Он продолжал рассказ: о писательских кафе в республиканском Мадриде, где Джордж Оруэлл был garçon timide, о том, как Эрнест Хемингуэй впервые купил себе смокинг, чтобы посетить его (Мальро) лекцию в Нью-Йорке, целью которой был сбор пожертвований.

– Я не был с ним близко знаком. Впоследствии мы с ним иногда встречались во Франции. Правда, в последний раз у меня сложилось впечатление, что недуг уже поразил его.

Эти двое сердечно ненавидели друг друга. Хемингуэй считал «товарища Мальро» позером, а Мальро считал, что Хемингуэй лишь строит из себя крепкого парня. Когда-то я уже спрашивал его об американском писателе. «Hemingway, c’est un fou qui a la folie de simplicité».

Решив сменить тему, я спросил, как получилось, что у темнокожих африканских народов меньше комплексов по поводу их французского колониального прошлого, чем у их англоязычных соседей.

– В нашем случае это наследие Французской революции. Темнокожие сделались гражданами Франции по Конвенции 1792 года. И результат вышел довольно странный. Ведь какой-нибудь сенегалец может сказать половине моих друзей: «Я стал французом раньше вас». У огромного количества парижан родители из Эльзаса, Ниццы и т. д., а эти места вошли в состав Франции только в девятнадцатом веке. Зато Сенгор [поэт и президент Сенегала] может, если захочет, сказать: «Я француз с 1792 года». Конвенция раскрепостила колонии. Позже Наполеон ввел старые порядки ради Жозефины, но идея раскрепощения сохранилась.

В чем заключалась для Мальро жизнь человека действия?

– Есть определенный тип человека, которому требуется действие ради самого действия, как художнику требуются краска и холст. Но будьте осторожны! Многие из величайших исторических личностей, особенно занятые le grande politique, непосредственных действий толком не видали.
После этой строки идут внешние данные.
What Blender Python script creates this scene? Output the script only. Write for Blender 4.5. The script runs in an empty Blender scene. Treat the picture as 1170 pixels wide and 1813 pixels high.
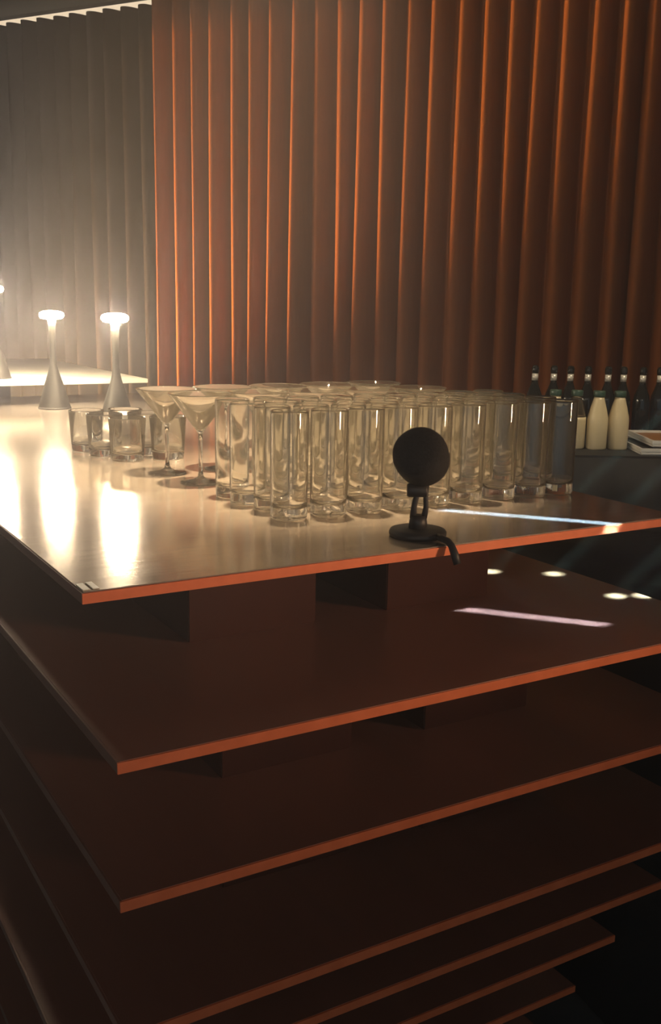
import bpy, bmesh, math, random
from mathutils import Vector, Matrix
random.seed(7)
sc = bpy.context.scene
col = sc.collection
R = math.radians

# ------------------------------------------------------------------ camera
F_PX, PITCH, ROLL, CAM_Z = 1788.456, R(11.5736), R(1.046), 1.45
c_, s_ = math.cos(PITCH), math.sin(PITCH)
fw, u0, r0 = Vector((0, c_, -s_)), Vector((0, s_, c_)), Vector((1, 0, 0))
cr, sr = math.cos(ROLL), math.sin(ROLL)
rt, up = cr * r0 + sr * u0, -sr * r0 + cr * u0
cam = bpy.data.cameras.new('camera')
cam.sensor_fit = 'VERTICAL'
cam.sensor_height = 36.0
cam.lens = F_PX / 1813 * 36.0
cam.clip_start = 0.02
cam_o = bpy.data.objects.new('camera', cam)
col.objects.link(cam_o)
m = Matrix((rt, up, -fw)).transposed().to_4x4()
m.translation = Vector((0, 0, CAM_Z))
cam_o.matrix_world = m
sc.camera = cam_o

# ------------------------------------------------------------------ world, exposure
w = bpy.data.worlds.new('world')
sc.world = w
w.use_nodes = True
bg = w.node_tree.nodes['Background']
bg.inputs[0].default_value = (0.5, 0.8, 1.0, 1)
bg.inputs[1].default_value = 0.3
sc.view_settings.view_transform = 'Standard'
sc.view_settings.look = 'None'
sc.view_settings.gamma = 1
sc.view_settings.use_curve_mapping = False
sc.view_settings.exposure = 0.3
cy = sc.cycles
cy.max_bounces = 16
cy.transmission_bounces = 16
cy.use_adaptive_sampling = True
cy.adaptive_threshold = 0.12
cy.adaptive_min_samples = 16
cy.transparent_max_bounces = 24
cy.glossy_bounces = 4
cy.diffuse_bounces = 2
cy.volume_bounces = 0
cy.sample_clamp_indirect = 6.0
cy.blur_glossy = 0.5

LAMP_EMIT = 480.0
HAZE_DENSITY = 0.058

# ------------------------------------------------------------------ frames of reference
TH = R(30.7259)                     # bar: u along its short front edge, v along its length
EU = Vector((math.cos(TH), math.sin(TH), 0))
EV = Vector((-math.sin(TH), math.cos(TH), 0))
A1 = Vector((-0.2753, 1.0851, 0))   # near corner of the top board
Z1 = 1.131                          # upper face of the top board
def bar(u, v, z=Z1, a=A1): return Vector((a.x, a.y, 0)) + EU * u + EV * v + Vector((0, 0, z))
CA = R(26.5)                        # curtain plane
CT = Vector((math.cos(CA), -math.sin(CA), 0))
CN = Vector((math.sin(CA), math.cos(CA), 0))    # pointing away from the camera
CP = Vector((0, 5.0, 0))
def cur(s, d=0.0, z=0.0): return CP + CT * s + CN * d + Vector((0, 0, z))

# ------------------------------------------------------------------ lights
def aim(o, d):
    o.rotation_euler = Vector(d).to_track_quat('-Z', 'Y').to_euler()
def light(name, kind, loc, target, power, color, **kw):
    l = bpy.data.lights.new(name, kind)
    l.energy = power
    l.color = color
    for k, v in kw.items(): setattr(l, k, v)
    o = bpy.data.objects.new(name, l)
    col.objects.link(o)
    o.location = loc
    aim(o, Vector(target) - Vector(loc))
    return o
# warm unseen spot, low on the left, that rakes up the rust curtain
light('curtain_uplight', 'SPOT', cur(-2.05, -0.46, 0.35), cur(-0.3, 0.0, 2.6), 920, (1.0, 0.62, 0.24),
      spot_size=R(58), spot_blend=0.8, shadow_soft_size=0.1)
# warm unseen spot on the right, at table height, that catches the board edges
light('edge_spotlight', 'SPOT', (2.6, 0.5, 1.45), (0.15, 1.3, 1.50), 205, (1.0, 0.60, 0.34),
      spot_size=R(35), spot_blend=1.0, shadow_soft_size=0.15)
# unseen fill lights added behind the viewer to brighten glass and boards
for i, p in enumerate(((-1.7, -2.0, 2.15), (0.6, -2.6, 2.3))):
    light('fill_light', 'POINT', p, (0, 1, 1), 19, (1.0, 0.76, 0.55), shadow_soft_size=0.2)
light('glass_fill_spot', 'SPOT', bar(0.58, 0.60, 2.98), bar(0.57, 0.56, 1.13), 560, (1.0, 0.76, 0.48), spot_size=R(31), spot_blend=0.8, shadow_soft_size=0.05)  # unseen spot added over the glasses to brighten them
light('table_downlight', 'SPOT', (1.2, 1.9, 2.9), (0.88, 3.1, 1.12), 90, (1.0, 0.8, 0.55), spot_size=R(30), spot_blend=0.8, shadow_soft_size=0.04)
# thin bluish beam of a projector on the right that draws a streak over the two upper boards
BD = Vector((-0.86, 0.067, -0.51)).normalized()
BA = Vector((-0.948, 0.317, 0)); BA = (BA - BD * BA.dot(BD)).normalized()
def beam(name, hit, dist, power, color, sx, sy, shape, d=BD, xa=BA, spread=R(1.2)):
    l = bpy.data.lights.new(name, 'AREA')
    l.shape = shape; l.size = sx; l.size_y = sy; l.spread = spread
    l.energy = power; l.color = color
    o = bpy.data.objects.new(name, l); col.objects.link(o)
    zz = -d; xx = (xa - zz * xa.dot(zz)).normalized(); yy = zz.cross(xx)
    mm = Matrix((xx, yy, zz)).transposed().to_4x4(); mm.translation = Vector(hit) - d * dist
    o.matrix_world = mm
    return o
beam('streak_beam', Vector((0.438, 1.501, 1.125)) + BA * 0.018, 0.62, 0.3, (0.46, 0.74, 1.0), 0.276, 0.02, 'RECTANGLE')
DD = (-EU * math.cos(R(33)) - Vector((0, 0, math.sin(R(33))))).normalized()
for p in ((0.288, 1.751), (0.400, 1.743), (0.474, 1.608), (0.520, 1.613)):
    beam('dot_beam', Vector((p[0], p[1], 0.988)), 0.78, 0.035, (0.55, 1.0, 0.8), 0.028, 0.014, 'ELLIPSE', d=DD, xa=EV)

# ------------------------------------------------------------------ materials
def mat(name, color, rough=0.5, metal=0.0, spec=0.5, **kw):
    mt = bpy.data.materials.new(name); mt.use_nodes = True
    b = mt.node_tree.nodes['Principled BSDF']
    b.inputs['Base Color'].default_value = (*color, 1)
    b.inputs['Roughness'].default_value = rough
    b.inputs['Metallic'].default_value = metal
    b.inputs['Specular IOR Level'].default_value = spec
    for k, v in kw.items(): b.inputs[k].default_value = v
    return mt
def vary(mt, c1, c2, scale, rough=None, stretch=(1, 1, 1), bump=0.0, detail=4):
    """noise driven colour, roughness and fine relief"""
    nt = mt.node_tree; b = nt.nodes['Principled BSDF']
    tc = nt.nodes.new('ShaderNodeTexCoord'); mp = nt.nodes.new('ShaderNodeMapping')
    mp.inputs['Scale'].default_value = stretch
    nz = nt.nodes.new('ShaderNodeTexNoise'); nz.inputs['Scale'].default_value = scale; nz.inputs['Detail'].default_value = detail
    rp = nt.nodes.new('ShaderNodeValToRGB')
    rp.color_ramp.elements[0].position = 0.3; rp.color_ramp.elements[1].position = 0.7
    rp.color_ramp.elements[0].color = (*c1, 1); rp.color_ramp.elements[1].color = (*c2, 1)
    nt.links.new(tc.outputs['Object'], mp.inputs[0]); nt.links.new(mp.outputs[0], nz.inputs['Vector'])
    nt.links.new(nz.outputs['Fac'], rp.inputs[0]); nt.links.new(rp.outputs[0], b.inputs['Base Color'])
    if rough:
        mr = nt.nodes.new('ShaderNodeMapRange'); mr.inputs[3].default_value = rough[0]; mr.inputs[4].default_value = rough[1]
        nt.links.new(nz.outputs['Fac'], mr.inputs[0]); nt.links.new(mr.outputs[0], b.inputs['Roughness'])
    if bump:
        bp = nt.nodes.new('ShaderNodeBump'); bp.inputs['Strength'].default_value = bump; bp.inputs['Distance'].default_value = 0.002
        nt.links.new(nz.outputs['Fac'], bp.inputs['Height']); nt.links.new(bp.outputs[0], b.inputs['Normal'])
    return mt
def emit(name, color, strength):
    mt = bpy.data.materials.new(name); mt.use_nodes = True
    nt = mt.node_tree; nt.nodes.clear()
    e = nt.nodes.new('ShaderNodeEmission'); e.inputs[0].default_value = (*color, 1); e.inputs[1].default_value = strength
    o = nt.nodes.new('ShaderNodeOutputMaterial'); nt.links.new(e.outputs[0], o.inputs[0])
    return mt
M = {}
M['board'] = vary(mat('board_lacquer', (0.24, 0.095, 0.066), 0.2), (0.225, 0.088, 0.062), (0.26, 0.103, 0.072), 3.0, rough=(0.38, 0.5), stretch=(9, 0.8, 1), bump=0.04)
bb = M['board'].node_tree.nodes['Principled BSDF']
bb.inputs['Coat Weight'].default_value = 1.0; bb.inputs['Coat IOR'].default_value = 1.5; bb.inputs['Coat Roughness'].default_value = 0.2; bb.inputs['Specular IOR Level'].default_value = 0.8
M['sheet'] = vary(mat('brushed_metal', (0.66, 0.55, 0.44), 0.3, 0.7), (0.58, 0.475, 0.37), (0.70, 0.59, 0.48), 5.0, rough=(0.10, 0.19), stretch=(2, 26, 1), bump=0.06)
M['cream'] = vary(mat('cream_board', (0.8, 0.72, 0.58), 0.4), (0.76, 0.68, 0.54), (0.84, 0.76, 0.62), 5)
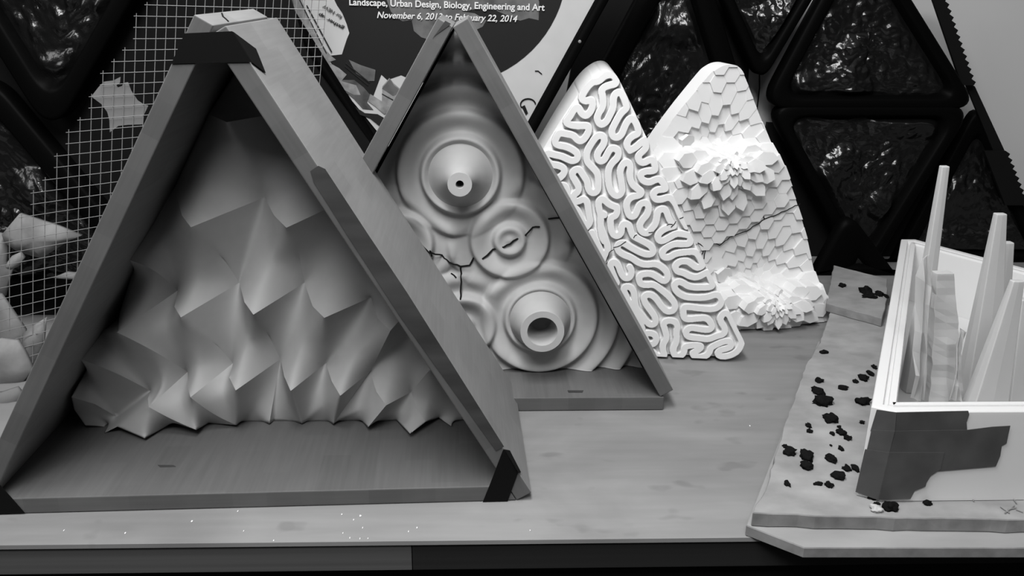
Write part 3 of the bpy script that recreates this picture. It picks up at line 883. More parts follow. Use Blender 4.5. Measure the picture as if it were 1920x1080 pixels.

Это вопрос индивидуального темперамента. По полочкам не разложишь. Наполеон был достаточно воинственным. Александр тоже, а вот Цезарь – в куда меньшей степени, а Ришелье – вовсе нет. При этом Ришелье был одним из величайших людей действия среди французов. Он вытащил Францию из положения третьестепенной державы, превратил в первую страну Европы.

Я имел в виду не это. В конце концов, сам Мальро повидал достаточно непосредственных действий, прежде чем прийти к выводу, что «авантюра осталась существовать разве что в высших правительственных кругах». Что значили для него его собственные действия?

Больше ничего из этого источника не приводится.